Fez bem Hana Blažíková em voltar ao estúdio para gravar um repertório antigo e precioso com as "Cantigas de Santa Maria", património artístico e espiritual que representa uma lição do passado e uma advertência para os nossos tempos modernos, em que extremismo e fanatismo, violência e intolerância fazem perder de vista os ideais partilhados de liberdade e convivência pacífica.
São suficientes duas vozes (a sua e a do soprano Barbora Kabátková), duas harpas, um "dulce melos" (instrumento semelhante ao saltério) e uma pitada de percussões aqui e ali para escancarar as portas a um fascinante mundo de sons e melodias que nos transportam a quase mil anos atrás, para realizar uma longa viagem no tempo ao coração do reino de Afonso X (1221-1284), soberano iluminado de Leão e Castela, chamado "O Sábio" pela sua capacidade de administrar com extrema habilidade a delicada situação política e cultural que caracterizava os territórios sob seu domínio, onde cristãos, judeus e muçulmanos viviam lado a lado.
Devemos precisamente ao "rei das três religiões" a extraordinária coleção das "Cantigas de Santa Maria", recolha em língua galaico-portuguesa de mais de 400 poemas musicais de argumento sagrado, em que trechos devocionais que celebram os milagres atribuídos à Virgem se sucedem às de louvor em sua honra.

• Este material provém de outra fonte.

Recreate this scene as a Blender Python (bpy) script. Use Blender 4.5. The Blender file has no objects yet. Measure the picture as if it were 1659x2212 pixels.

Distante das fáceis concessões à "world music" que demasiadas vezes influenciam hoje a aproximação ao repertório medieval, a escolha interpretativa do conjunto dirigido por Blažíková impõe-se pela sobriedade dos tons, estilo e virtude artística, com o propósito de recuperar a raiz mais culta e apurada que distingue no íntimo estas composições; verdadeiros e próprios presentes amorosos de um "trovador da Virgem Maria", como se declarava o próprio rei Afonso, "menestrel" sempre pronto a servir a "sua Senhora".